Material provided →
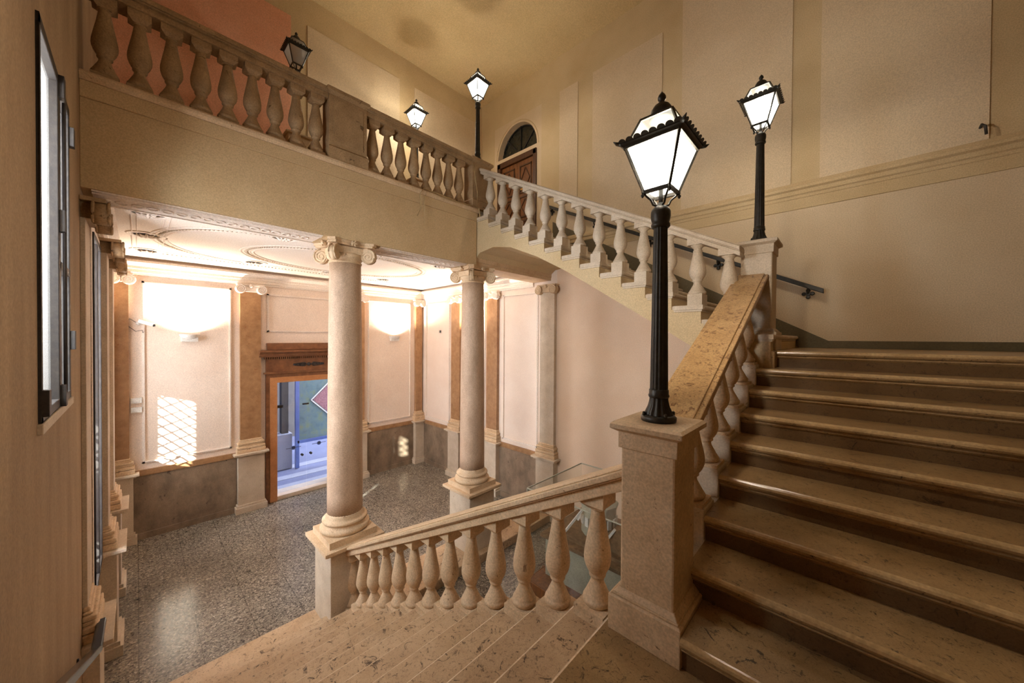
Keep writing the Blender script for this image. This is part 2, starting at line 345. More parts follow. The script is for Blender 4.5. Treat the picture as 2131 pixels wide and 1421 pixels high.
for e in (0, .05, .30, .35):
    x0, x1, y0, y1 = cxm - 1.55 - e + .2, cxm + 1.55 + e - .2, .3 - e, 5.67 + e
    mb.tube([(x0, y0, zc), (x1, y0, zc), (x1, y1, zc), (x0, y1, zc)], .013 if e in (.05, .30) else .02, 6, .7, True)
def arc(cx, cy, r, a0, a1, w, off=0): mb.tube([(cx + (r + off) * math.cos(a0 + (a1 - a0) * k / 24), cy + (r + off) * math.sin(a0 + (a1 - a0) * k / 24), zc) for k in range(25)], w, 6, .8)
for off, w in ((0, .018), (.05, .011), (.13, .011), (.18, .018)):
    mb.tube([(cxm + (1.2 - off) * math.cos(2 * PI * j / 64), cym + (1.75 - off) * math.sin(2 * PI * j / 64), zc) for j in range(64)], w, 6, .8, True)
    for sy in (-1, 1):
        for sx in (-1, 1):
            mb.tube([(cxm + sx * (.05 + 1.30 * math.sin(t)), cym + sy * (2.85 - off - 1.35 * (1 - math.cos(t))), zc) for t in [PI / 2 * k / 20 for k in range(21)]], w, 6, .8)
structure(mb.build('trim_6', 'white'))
mb = MB()
for j in range(170):
    a = 2 * PI * j / 170; mb.lathe([(.02, 0), (.014, -.014), (.002, -.02)], cxm + 1.11 * math.cos(a), cym + 1.66 * math.sin(a), zc, 6)
for sy in (-1, 1):
    for sx in (-1, 1):
        for j in range(38):
            t_ = PI / 2 * j / 38; mb.lathe([(.02, 0), (.014, -.014), (.002, -.02)], cxm + sx * (.05 + 1.30 * math.sin(t_)), cym + sy * (2.76 - 1.35 * (1 - math.cos(t_))), zc, 6)
for j in range(90):
    y = .2 + 5.6 * j / 89
    for x in (cxm - 1.525, cxm + 1.525): mb.lathe([(.02, 0), (.014, -.014), (.002, -.02)], x, y, zc, 6)
structure(mb.build('trim_7', 'stonepale'))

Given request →
Copy out each line word for word, please, skipping the images.

Expected answer →
Keep writing the Blender script for this image. This is part 2, starting at line 345. More parts follow. The script is for Blender 4.5. Treat the picture as 2131 pixels wide and 1421 pixels high.
for e in (0, .05, .30, .35):
    x0, x1, y0, y1 = cxm - 1.55 - e + .2, cxm + 1.55 + e - .2, .3 - e, 5.67 + e
    mb.tube([(x0, y0, zc), (x1, y0, zc), (x1, y1, zc), (x0, y1, zc)], .013 if e in (.05, .30) else .02, 6, .7, True)
def arc(cx, cy, r, a0, a1, w, off=0): mb.tube([(cx + (r + off) * math.cos(a0 + (a1 - a0) * k / 24), cy + (r + off) * math.sin(a0 + (a1 - a0) * k / 24), zc) for k in range(25)], w, 6, .8)
for off, w in ((0, .018), (.05, .011), (.13, .011), (.18, .018)):
    mb.tube([(cxm + (1.2 - off) * math.cos(2 * PI * j / 64), cym + (1.75 - off) * math.sin(2 * PI * j / 64), zc) for j in range(64)], w, 6, .8, True)
    for sy in (-1, 1):
        for sx in (-1, 1):
            mb.tube([(cxm + sx * (.05 + 1.30 * math.sin(t)), cym + sy * (2.85 - off - 1.35 * (1 - math.cos(t))), zc) for t in [PI / 2 * k / 20 for k in range(21)]], w, 6, .8)
structure(mb.build('trim_6', 'white'))
mb = MB()
for j in range(170):
    a = 2 * PI * j / 170; mb.lathe([(.02, 0), (.014, -.014), (.002, -.02)], cxm + 1.11 * math.cos(a), cym + 1.66 * math.sin(a), zc, 6)
for sy in (-1, 1):
    for sx in (-1, 1):
        for j in range(38):
            t_ = PI / 2 * j / 38; mb.lathe([(.02, 0), (.014, -.014), (.002, -.02)], cxm + sx * (.05 + 1.30 * math.sin(t_)), cym + sy * (2.76 - 1.35 * (1 - math.cos(t_))), zc, 6)
for j in range(90):
    y = .2 + 5.6 * j / 89
    for x in (cxm - 1.525, cxm + 1.525): mb.lathe([(.02, 0), (.014, -.014), (.002, -.02)], x, y, zc, 6)
structure(mb.build('trim_7', 'stonepale'))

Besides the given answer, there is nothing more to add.